Finding your own way
Professor Dame Carol Robinson is president-elect of the Royal Society of Chemistry and holds the Chair of Doctor Lee’s Professor of Chemistry at the University of Oxford.
Dame Carol spoke to Voice magazine editor, Edwin Silvester, about her fascinating career path and her thoughts on her upcoming term as our president.
I finished my schooling at 16 and, with the equivalent of a few GCSEs, I went to work as a technician at Pfizer. I was very interested in what I was doing, so started to keep notebooks and, as I was so obviously fascinated by science, my supervisor asked why I hadn’t gone to university and suggested I could do evening school.
First of all, I had to do ONC and HNC before I started on the Royal Society of Chemistry GRIC exams, which took a long time.
It was a bit of a treadmill for about seven years of part-time study and working, it was quite a hard way of doing things – but it was rewarding and I enjoyed getting the practical skills that I did in my day job and then going to night school and learning what I was supposed to know.
What difference in viewpoint does that give you from people you've met in academia – is it different?
I think it is different. I remember feeling very small - that I hadn't got a great background degree initially. But I remember when I went to Cambridge to interview, they said: "you've got seven years’ experience in the lab – that's worth a lot".
When I started doing my PhD I was very good at the instrumentation because that's what I'd known from the age of 16, so I really got on with mass spectrometers and I really enjoyed all that. If I sat an exam I would not necessarily come out the top of my group, but I was very good practically, so I think it was a different skill set.
How do you balance those two things? There must be a place for everything?
I agree. I felt that although I couldn't necessarily derive Schrödinger's equation, I could certainly understand the ins and outs of a mass spectrometer and there must be room for both of those models within chemistry. Somebody with very much more practical skills and understanding of mechanical things and somebody who's very good theoretically should be able to work alongside each other and their skills should augment each other.

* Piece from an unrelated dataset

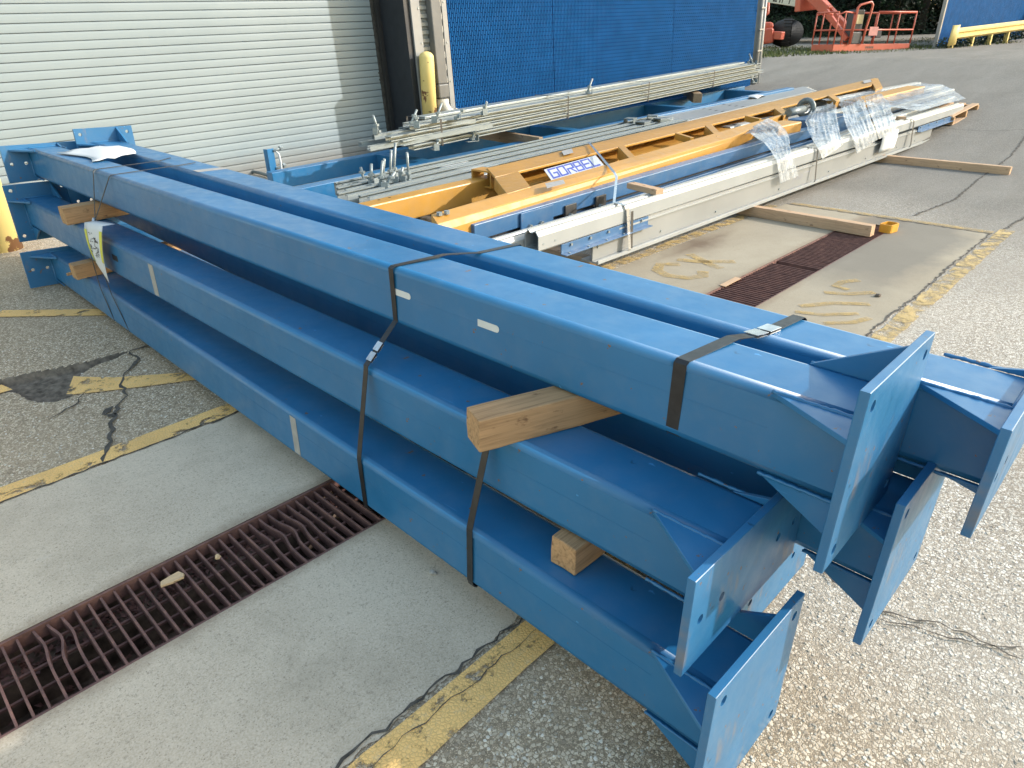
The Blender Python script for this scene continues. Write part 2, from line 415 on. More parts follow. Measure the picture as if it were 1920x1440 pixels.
M = {}
M['blue'] = paint_mat('blue_enamel', (0.020, 0.146, 0.325), marks=0.8)
M['blue_plate'] = paint_mat('scuffed_blue_enamel', (0.026, 0.145, 0.315), chips=0.675, rub=0.6, marks=0.9)
M['blue2'] = paint_mat('blue_enamel_pale', (0.045, 0.13, 0.27), chips=0.72, dust=0.16)
M['yellow'] = paint_mat('orange_yellow_enamel', (0.49, 0.250, 0.045), chips=0.74, rough=0.42)
M['asphalt'] = asphalt_mat('aggregate_asphalt')
M['asphalt_hole'] = simple('broken_asphalt', (0.15, 0.125, 0.10), 0.9, 0, 0.5, 30, 0.2, 0.9, 90)
M['concrete'] = concrete_mat('cast_concrete')
M['line'] = line_paint_mat('worn_yellow_paint', (0.90, 0.555, 0.20), wear=0.43, soft=0.035)
M['line_old'] = line_paint_mat('old_yellow_paint', (0.56, 0.405, 0.175), wear=0.49, soft=0.09)
M['line_faint'] = line_paint_mat('faded_yellow_paint', (0.52, 0.36, 0.13), wear=0.52, soft=0.22)
M['wood'] = wood_mat('rough_sawn_wood', (0.43, 0.265, 0.14), 0.5)
M['wood_pale'] = wood_mat('pale_lumber', (0.50, 0.34, 0.22), 0.75)
M['wood_grey'] = wood_mat('weathered_lumber', (0.30, 0.22, 0.15), 0.6)
M['rust'] = rust_mat('rusted_steel')
M['strap'] = simple('black_steel_strapping', (0.030, 0.030, 0.032), 0.34, 0.3, 0.3, 30)
M['wire'] = simple('dark_tie_wire', (0.06, 0.06, 0.06), 0.5, 0.5, 0.2, 30)
M['seal'] = galv_mat('zinc_strap_seal', (0.62, 0.65, 0.68), 0.3, 0.9)
M['galv'] = galv_mat('galvanized_steel', (0.30, 0.345, 0.36), 0.42, 0.3)
M['galv_dull'] = galv_mat('dull_galvanized_steel', (0.17, 0.20, 0.21), 0.45, 0.3)
M['alu'] = simple('clear_anodised_aluminium', (0.35, 0.37, 0.375), 0.34, 0.12, 0.08, 2.0)
M['alu_white'] = simple('pale_aluminium_web', (0.285, 0.295, 0.295), 0.42, 0.15, 0.08, 1.5)
M['dark'] = simple('dark_bracket_steel', (0.07, 0.068, 0.065), 0.5, 0.4, 0.3, 20)
M['black'] = simple('black_rubber', (0.02, 0.02, 0.021), 0.7)
M['paper'] = simple('white_paper', (0.60, 0.62, 0.64), 0.7, 0, 0.04, 5)
M['tape'] = simple('grey_masking_tape', (0.34, 0.33, 0.32), 0.6, 0, 0.15, 20)
M['sticker'] = simple('pale_sticker', (0.62, 0.64, 0.64), 0.45, 0, 0.05, 20)
M['ink'] = simple('label_ink', (0.025, 0.025, 0.03), 0.6)
M['lime'] = simple('yellow_label_edge', (0.60, 0.58, 0.06), 0.5)
M['violet'] = simple('blue_violet_print', (0.10, 0.12, 0.46), 0.5)
M['grey_print'] = simple('grey_print', (0.30, 0.31, 0.34), 0.5)
M['door'] = door_mat('pale_green_grey_door_paint')
M['navy'] = simple('dark_slate_cladding', (0.016, 0.020, 0.028), 0.5, 0, 0.12, 3)
M['trim'] = simple('grey_metal_trim', (0.25, 0.26, 0.265), 0.45, 0.1, 0.1, 3)
M['siding'] = simple('corrugated_grey_siding', (0.30, 0.31, 0.30), 0.5, 0.1, 0.2, 8)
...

I was always determined that if I couldn't understand something I would read around until I did. I taught myself quite a lot of things. I bought myself books and made myself read them so that stood me in good stead.
Working alongside people who've followed a more traditional route, does that present challenges or does it go by the bye once you've got the qualifications under your belt?

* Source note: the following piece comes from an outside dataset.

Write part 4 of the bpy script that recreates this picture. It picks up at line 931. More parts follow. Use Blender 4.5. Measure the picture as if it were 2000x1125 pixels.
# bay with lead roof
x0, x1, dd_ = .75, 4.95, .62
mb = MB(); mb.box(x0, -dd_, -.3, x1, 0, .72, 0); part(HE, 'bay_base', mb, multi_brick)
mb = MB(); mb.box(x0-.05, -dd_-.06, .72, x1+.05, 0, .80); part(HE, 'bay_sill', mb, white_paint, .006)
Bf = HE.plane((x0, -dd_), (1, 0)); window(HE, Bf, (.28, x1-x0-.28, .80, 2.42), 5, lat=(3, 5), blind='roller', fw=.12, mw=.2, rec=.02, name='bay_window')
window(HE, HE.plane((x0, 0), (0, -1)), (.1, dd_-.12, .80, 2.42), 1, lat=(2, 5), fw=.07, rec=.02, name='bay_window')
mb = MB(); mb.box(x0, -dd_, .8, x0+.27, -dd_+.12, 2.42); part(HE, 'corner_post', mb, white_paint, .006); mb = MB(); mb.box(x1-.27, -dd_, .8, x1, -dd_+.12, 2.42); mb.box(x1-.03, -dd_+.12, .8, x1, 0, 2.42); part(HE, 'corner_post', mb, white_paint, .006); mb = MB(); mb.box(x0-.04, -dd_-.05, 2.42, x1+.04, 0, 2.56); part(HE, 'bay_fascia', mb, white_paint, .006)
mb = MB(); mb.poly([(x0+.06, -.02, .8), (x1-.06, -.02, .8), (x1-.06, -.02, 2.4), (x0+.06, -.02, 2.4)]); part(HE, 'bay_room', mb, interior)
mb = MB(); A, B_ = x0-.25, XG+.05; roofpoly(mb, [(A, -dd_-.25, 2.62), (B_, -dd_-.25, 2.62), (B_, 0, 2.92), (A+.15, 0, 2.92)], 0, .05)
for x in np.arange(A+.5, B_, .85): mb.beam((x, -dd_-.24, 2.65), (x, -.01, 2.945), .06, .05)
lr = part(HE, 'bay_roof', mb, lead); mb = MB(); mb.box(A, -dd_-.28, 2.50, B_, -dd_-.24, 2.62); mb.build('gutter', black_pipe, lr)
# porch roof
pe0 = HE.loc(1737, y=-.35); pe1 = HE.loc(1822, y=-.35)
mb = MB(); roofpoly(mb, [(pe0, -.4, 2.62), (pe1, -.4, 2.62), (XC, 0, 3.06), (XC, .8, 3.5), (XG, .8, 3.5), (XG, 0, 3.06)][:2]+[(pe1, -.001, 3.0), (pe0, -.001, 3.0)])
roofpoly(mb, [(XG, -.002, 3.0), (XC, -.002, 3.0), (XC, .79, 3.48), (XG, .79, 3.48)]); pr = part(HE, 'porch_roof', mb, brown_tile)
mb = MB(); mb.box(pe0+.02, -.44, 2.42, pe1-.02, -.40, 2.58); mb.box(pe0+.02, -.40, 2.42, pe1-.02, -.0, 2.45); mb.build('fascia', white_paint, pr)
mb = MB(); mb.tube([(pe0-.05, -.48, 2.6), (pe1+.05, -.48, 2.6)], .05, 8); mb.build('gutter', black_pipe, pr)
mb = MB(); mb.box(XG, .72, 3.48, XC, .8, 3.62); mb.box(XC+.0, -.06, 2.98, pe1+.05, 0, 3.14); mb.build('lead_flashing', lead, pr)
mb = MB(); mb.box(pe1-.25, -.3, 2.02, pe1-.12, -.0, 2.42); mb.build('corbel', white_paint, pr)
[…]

I think after a while you forget about it but initially I did think some of my peers were much smarter than me – but now I think about it, I just think we've all got different skills. There's no point comparing yourself after a while because everyone's skillset becomes very personal to them.

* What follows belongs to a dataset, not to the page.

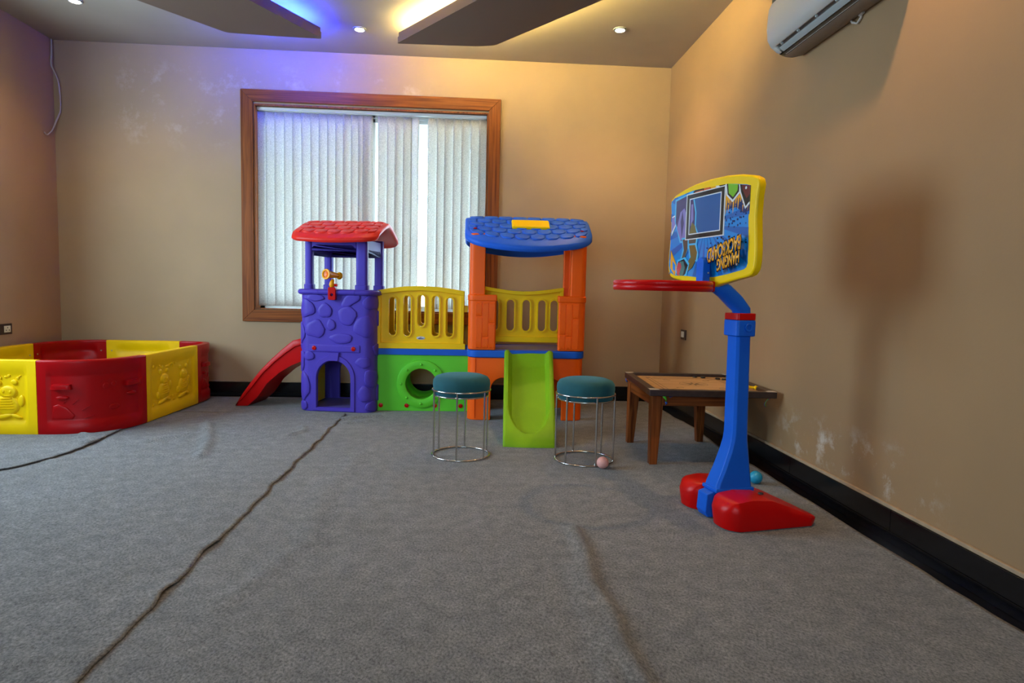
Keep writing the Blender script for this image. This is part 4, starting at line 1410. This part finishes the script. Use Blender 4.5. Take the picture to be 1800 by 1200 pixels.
for k, (x, y, lab) in enumerate(((.10, .32, 'leftmost of the black carrom coins by the far rail of the carrom board'), (.148, .30, 'second black carrom coin from the left, by the far rail of the carrom board'), (.228, .243, 'third black carrom coin from the left on the carrom board'), (.262, .222, 'rightmost black carrom coin, beside the blue basketball post'))):
    bm = new(); lathe(bm, [(0, .0), (.015, 0), (.016, .002), (.016, .007), (.014, .009), (.010, .0082), (0, .0082)], 20)
    p_ = CM @ Vector((x, y, .0188))
    tag(obj('carrom_coin', bm, M_coinb, None, origin=tuple(p_), local=True), lab, 'game piece', 'black carrom coins')
bm = new(); pts = [(-.03, 0, .011), (-.02, 0, .011), (-.012, 0, .011), (.012, 0, .011), (.02, 0, .011), (.03, 0, .011)]
tube(bm, pts, [.008, .0135, .008, .007, .0135, .008], 14)
p_ = CM @ Vector((.292, -.185, .018 + .0025))
o = tag(obj('toy_dumbbell', bm, M_yellow, None, origin=tuple(p_), local=True), 'tiny yellow toy dumbbell beside the right rail of the carrom board', 'toy'); o.rotation_euler = (0, 0, radians(-25))

# ribbons knotted under the board
def ribbon(name, label, curves, loc):
    t = thing(name, label, 'ribbon', loc, group='green and blue ribbons tied under the carrom board')
    for nm, m, pts, w in curves:
        bm = new(); R = []
        P = [Vector(loc) + Vector(p) for p in pts]
        for i, p_ in enumerate(P):
            tw = i * .5
            wv = Vector((cos(tw), .35 * sin(tw), .2)) * w
            R.append((bm.verts.new(p_ - wv), bm.verts.new(p_ + wv)))
        for a, b in zip(R[:-1], R[1:]): bm.faces.new((a[0], a[1], b[1], b[0]))
        oo = obj(nm, bm, m, t, sharp=0); s = oo.modifiers.new('solid', 'SOLIDIFY'); s.thickness = .0012
    return t


ribbon('ribbon', 'green and blue ribbon scraps hanging under the near left corner of the carrom board',
       [('green_strip', M_ribg, [(0, 0, 0), (.006, -.004, -.012), (.016, -.004, -.025), (.019, 0, -.042)], .010),
        ('blue_strip', M_ribb, [(.045, 0, .0), (.052, -.004, -.009), (.040, -.004, -.014), (.032, 0, -.004)], .006),
        ('blue_tail', M_ribb, [(.016, 0, -.04), (.020, -.002, -.050), (.014, 0, -.058)], .006)], (1.105, 3.58, .4195))
ribbon('ribbon', 'curly green and blue ribbon dangling under the near right corner of the carrom board',
       [('green_strip', M_ribg, [(.02, 0, 0), (.0, -.003, -.006), (-.012, -.003, -.02), (-.014, 0, -.038), (-.008, 0, -.048)], .0035),
        ('blue_strip', M_ribb, [(.014, 0, -.003), (-.004, -.003, -.012), (-.018, -.003, -.026), (-.020, 0, -.042), (-.012, 0, -.052)], .003)], (1.685, 3.515, .4195))
ribbon('ribbon', 'blue ribbon knot at the far left corner of the carrom board',
       [('blue_strip', M_ribb, [(0, 0, 0), (-.004, -.003, -.012), (.003, -.003, -.024)], .009)], (1.062, 4.262, .4195))

# ------------------------------------------------------------------ basketball stand
BA = radians(12)
BS = thing('basketball_stand', 'toy basketball hoop on a blue post with a red base and yellow backboard', 'basketball hoop', (1.06, 2.78, 0))
# local frame: x = backwards (towards the wall), y = away from the camera side is -s, so s = -y
BM = Matrix.Translation((1.06, 2.78, 0)) @ Matrix.Rotation(BA, 4, 'Z')
BXZ = BM @ XZ(0)                                     # profile in (a,z), extruded along local y


def base_top(a, s):
    z = interp([(-.01, .112), (.02, .122), (.10, .130), (.20, .122), (.30, .085), (.42, .040), (.46, .028)], a)
    return z


def lobe(s0, s1, front):
    """red base body between two s values"""
    bm = new(); NA, NS = 30, 14; T = []; Bq = []
    for i in range(NA + 1):
        t_ = i / NA; rowT = []; rowB = []
        for j in range(NS + 1):
            q = -1 + 2 * j / NS
            # superellipse-like plan rounding
            a = front + (.445 - front) * t_
            e = 2 * abs(t_ - .5)
            sh = 1 - .10 * max(0, (e - .75) / .25) ** 2
            s = (s0 + s1) / 2 + (s1 - s0) / 2 * q * sh
            f = 1 - .0 * q
            aa = a
            if t_ < .2: aa += .035 * abs(q) ** 3 * (1 - t_ / .2)
            if t_ > .85: aa -= .030 * abs(q) ** 4 * (t_ - .85) / .15
            rr = min(1, (1 - abs(q)) / (.07 if s1 - s0 > .3 else .13), t_ / .055 + .0, (1 - t_) / .05)
            k = sqrt(max(0, 1 - (1 - rr) ** 2)) if rr < 1 else 1
            z = .022 + (base_top(a, s) - .022) * (.62 + .38 * k) * 1.0
            z += .003 * cos(q * pi / 2) * (1 if t_ > .1 else t_ / .1)
            rowT.append(bm.verts.new(BM @ Vector((aa, -s, z))))
            rowB.append(bm.verts.new(BM @ Vector((aa + .012 * (1 if t_ < .05 else 0) - .008 * (t_ > .95), -(s * .985 + .015 * (s0 + s1) / 2), .004))))
        T.append(rowT); Bq.append(rowB)
    for G in (T, Bq):
        for A, B in zip(G[:-1], G[1:]):
            for j in range(NS): bm.faces.new((A[j], A[j + 1], B[j + 1], B[j]))
    def loop(G): return list(G[0]) + [G[i][NS] for i in range(1, NA + 1)] + G[NA][:-1][::-1] + [G[i][0] for i in range(NA - 1, 0, -1)]
    la, lb = loop(T), loop(Bq); n = len(la)
    for i in range(n): bm.faces.new((la[i], la[(i + 1) % n], lb[(i + 1) % n], lb[i]))
    return bm


rb = obj('red_base', lobe(-.225, .225, .075), M_bred, BS, sharp=60)
bm = lobe(.045, .225, -.02); obj('front_lobe', bm, M_bred, rb, sharp=60)
bm = lobe(-.225, -.055, -.02); obj('front_lobe', bm, M_bred, rb, sharp=60)
bm = new(); lathe(bm, [(0, .001), (.010, .0005), (.012, -.004)], 14, BM @ Matrix.Translation((.20, -.13, .1335)), cap=False); obj('filler_cap', bm, M_dark, rb)

# post: front tongue to the floor, flared foot, straight shaft, collar
bm = new(); secs = []
for z, a0, a1, hw in ((.118, .030, .218, .056), (.150, .036, .214, .053), (.22, .066, .205, .050), (.30, .094, .196, .047), (.345, .106, .190, .0455), (.38, .110, .188, .045), (.60, .108, .183, .0445), (.80, .106, .179, .0435), (.812, .104, .180, .0445)):
    c = .012; y0_, y1_ = -hw, hw
    secs.append([BM @ Vector(p) for p in ((a0 + c, y0_, z), (a1 - c, y0_, z), (a1, y0_ + c, z), (a1, y1_ - c, z), (a1 - c, y1_, z), (a0 + c, y1_, z), (a0, y1_ - c, z), (a0, y0_ + c, z))])
loft(bm, secs); po = obj('post', bm, M_bblue, BS, bevel=.004, seg=2)
bm = new()
prism(bm, [(.030, .120), (-.004, .108), (-.010, .03), (.004, .004), (.06, .003), (.07, .118)], -.036, .040, BXZ)
box(bm, .026, .221, -.058, .058, .118, .136, BM)
obj('foot_tongue', bm, M_bblue, po, bevel=.005)
bm = new(); prism(bm, rrect(.094, .192, -.056, .056, .016, 4), .812, .884, BM)
cl = obj('collar', bm, M_bblue, BS, bevel=.006)
bm = new(); lathe(bm, [(.010, .0045), (.013, .006), (.017, .006), (.019, .004), (.019, -.002)], 24, BM @ Matrix.Translation((.148, -.0575, .852)) @ Matrix.Rotation(pi / 2, 4, 'X'), cap=False)
lathe(bm, [(0, .001), (.011, .0015)], 20, BM @ Matrix.Translation((.148, -.0575, .852)) @ Matrix.Rotation(pi / 2, 4, 'X'), cap=False)
obj('lock_button', bm, M_bblue, cl)
bm = new(); prism(bm, rrect(.096, .190, -.054, .054, .012, 3), .884, .914, BM); obj('red_clamp', bm, M_bred, BS, bevel=.003)

# arm that leans forward and ends in front of the board
bm = new(); secs = []
for a, z, ha, hs, tilt in ((.150, .900, .034, .036, 0), (.146, .930, .036, .036, .25), (.110, .965, .036, .035, .75), (.055, 1.010, .034, .034, .85), (.004, 1.040, .032, .032, .75), (-.016, 1.052, .024, .028, .5)):
    ring = []
    for k in range(16):
        t_ = 2 * pi * k / 16; x_ = ha * (abs(cos(t_)) ** .7) * (1 if cos(t_) > 0 else -1); y_ = hs * (abs(sin(t_)) ** .7) * (1 if sin(t_) > 0 else -1)
        ring.append(BM @ Vector((a + x_ * cos(tilt), y_, z + x_ * sin(tilt))))
    secs.append(ring)
loft(bm, secs); am = obj('arm', bm, M_bblue, BS, sharp=50)
bm = new(); prism(bm, rrect(-.027, .027, 1.012, 1.152, (.024, .024, .004, .004), 6), -.072, -.036, BM @ Matrix(((0, 0, 1, 0), (-1, 0, 0, 0), (0, 1, 0, 0), (0, 0, 0, 1))))
obj('hook', bm, M_bblue, am, bevel=.006, seg=3)

# backboard (plane across the stand); board coordinates (s, z)
def board_fn(s, z, off):  # off towards the hoop
    return BM @ Vector((-.026 - off, -s, z))


SCX = -.026
out_half = [(0, 1.022), (.05, 1.024), (.10, 1.034), (.20, 1.052), (.29, 1.066), (.315, 1.074), (.334, 1.094), (.340, 1.13), (.340, 1.18), (.328, 1.30), (.332, 1.38), (.340, 1.425), (.332, 1.447), (.300, 1.462), (.22, 1.478), (.12, 1.490), (0, 1.494)]
outl = [(SCX + s, z) for s, z in out_half] + [(SCX - s, z) for s, z in out_half[1:-1]][::-1]
BFm = BM @ Matrix(((0, 0, 1, 0), (-1, 0, 0, 0), (0, 1, 0, 0), (0, 0, 0, 1)))   # (s,z,h)->(a=h, y=-s, z)
bm = new(); prism(bm, outl, -.022, .014, BFm)
bd = obj('backboard', bm, M_byel, BS, bevel=.010, seg=3)
# picture on the front
cols = {}
def gm(n, r, g, b):
    cols[n] = mat('print_' + n, lin(r, g, b), .22, coat=.5); return cols[n]
for n, c in dict(blue=(10, 128, 206), dblue=(6, 92, 172), navy=(8, 40, 100), panel=(16, 84, 150), sky=(70, 180, 225), black=(14, 12, 14), white=(225, 222, 222), amber=(240, 164, 20), lilac=(128, 108, 176), violet=(60, 40, 96), grey=(78, 72, 58), khaki=(116, 96, 40), red=(206, 70, 74), teal=(70, 110, 104), lime=(116, 182, 30), maroon=(106, 30, 30), rust=(214, 92, 40)).items(): gm(n, *c)
order = list(cols); MI = {n: i for i, n in enumerate(order)}
gx0, gx1 = SCX - .300, SCX + .300
ghalf = [(0, 1.068), (.06, 1.068), (.16, 1.079), (.27, 1.096), (.285, 1.104), (.292, 1.12), (.290, 1.20), (.282, 1.30), (.284, 1.38), (.288, 1.424), (.26, 1.432), (.14, 1.452), (0, 1.458)]
gleft = [(-.14, 1.462), (-.30, 1.448), (-.326, 1.436), (-.330, 1.42), (-.322, 1.38), (-.318, 1.30), (-.326, 1.20), (-.328, 1.13), (-.315, 1.095), (-.27, 1.080), (-.16, 1.076), (-.06, 1.068)]
gout = [(SCX + s, z) for s, z in ghalf] + [(SCX + s, z) for s, z in gleft]
bm = new()
layer = [0]
def clip(poly):
    """Sutherland-Hodgman against the (nearly convex) picture outline, using its convex version"""
    cl_ = [(SCX + s, z) for s, z in ((0, 1.068), (.16, 1.079), (.285, 1.104), (.288, 1.424), (.14, 1.452), (0, 1.458), (-.14, 1.462), (-.30, 1.448), (-.324, 1.43), (-.324, 1.13), (-.27, 1.080), (-.16, 1.076))]
    out = poly
    for i in range(len(cl_)):
        a = cl_[i]; b = cl_[(i + 1) % len(cl_)]
        ins = lambda p: (b[0] - a[0]) * (p[1] - a[1]) - (b[1] - a[1]) * (p[0] - a[0]) >= -1e-9
        inp = out; out = []
        for j in range(len(inp)):
            p_, q_ = inp[j - 1], inp[j]
            if ins(q_) != ins(p_):
                d1_ = (b[0] - a[0]) * (p_[1] - a[1]) - (b[1] - a[1]) * (p_[0] - a[0]); d2_ = (b[0] - a[0]) * (q_[1] - a[1]) - (b[1] - a[1]) * (q_[0] - a[0])
                t_ = d1_ / (d1_ - d2_); out.append((p_[0] + (q_[0] - p_[0]) * t_, p_[1] + (q_[1] - p_[1]) * t_))
            if ins(q_): out.append(q_)
        if len(out) < 3: return []
    return out
def shp(poly, c, k=1, doclip=True):
    if doclip: poly = clip(poly)
    if len(poly) < 3: return
    layer[0] += 1
    h = .0222 + .0004 + layer[0] * .000022
    try: prism(bm, poly, -h, -.0215, BFm, MI[c])
    except ValueError: pass
shp(gout, 'blue', doclip=False)
cx_, cz_ = SCX - .02, 1.30
for k in range(22):
    a = k * 2 * pi / 22 + .1
    shp([(cx_ + .05 * cos(a), cz_ + .05 * sin(a)), (cx_ + .6 * cos(a - .065), cz_ + .6 * sin(a - .065)), (cx_ + .6 * cos(a + .065), cz_ + .6 * sin(a + .065))], 'dblue')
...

Am I right in saying you took a career break as well?
I have three children – there used to be this view that you couldn't have a family and be a scientist and I just remember thinking: "Well I won't be a scientist then, because I'm definitely having a family".
I didn't know if I'd be able to come back or what I'd come back as but I was definitely going to wait until they'd gone to school before I came back into science – and I'm glad I did.
I was very fortunate and I know not everybody can do that these days. I came back in at a very much more junior level – all my friends and colleagues had become lecturers by then and I was just a post-doc again. But I don't regret that and if I had my time again I would do the same again because I really enjoyed it.
Do you have any advice for women who find themselves in the same position you were in?
I always think you shouldn't really dictate, because everybody's situation is different. I say you do what you feel is right for you and your family at the time and so it can be part-time, it could be taking a period of time out or it could be come back to work the next day. For me, I just followed what I wanted to do, which was to spend some time at home.
People used to say to me: "You must have been bored". But I actually wasn't, I really enjoyed it. I loved watching the interaction between the children and as they grew up, I found it a fascinating experiment. You can't go on doing that one thing though – you have to go back to work eventually but I enjoyed it immensely.
I think as academics we should accept the very many different career paths and trajectories that there are and then the world would be a better place. I remember when I was first interviewing, people said my track record wasn’t so great but I'd say "yes, but I had eight years out – can't you take those eight years off and make me 20-something again?!".
Eventually they got the message that it's ok to do that and your clock starts when you're in the lab, not when you're at home looking after your children. I think that message has become more popular now.
Have you settled on one thing you want to be the main focus for your presidency?
Without the Royal Society of Chemistry, I wouldn't be sitting here talking to you today. I feel that I was very lucky to have had that safety net because I came from a family where no-one went to university and didn't think I was going to go – but I came through as a technician and found this opportunity to do qualifications, so I will be eternally grateful to the RSC for that.
There's now this rising debt if you go to university, so I would like to make sure that we have procedures in place for people like me. I got paid as a technician – not a lot but I didn't have any debt. Perhaps I didn't have such a great time as some of my friends had at university and I worked very hard. But I do think there are people whose family situation means they can’t go to university and who could end up being superb technicians and then get that opportunity, like I did. Accrediting skills is something that I'm keen to see still happens.
John Holman is obviously a great president because of his teaching experience and, while I don't have that, an academic experience will be a different one. The next person after me will bring something else to the fore and that's what you hope, that you can raise an issue that changes the landscape a little for the future.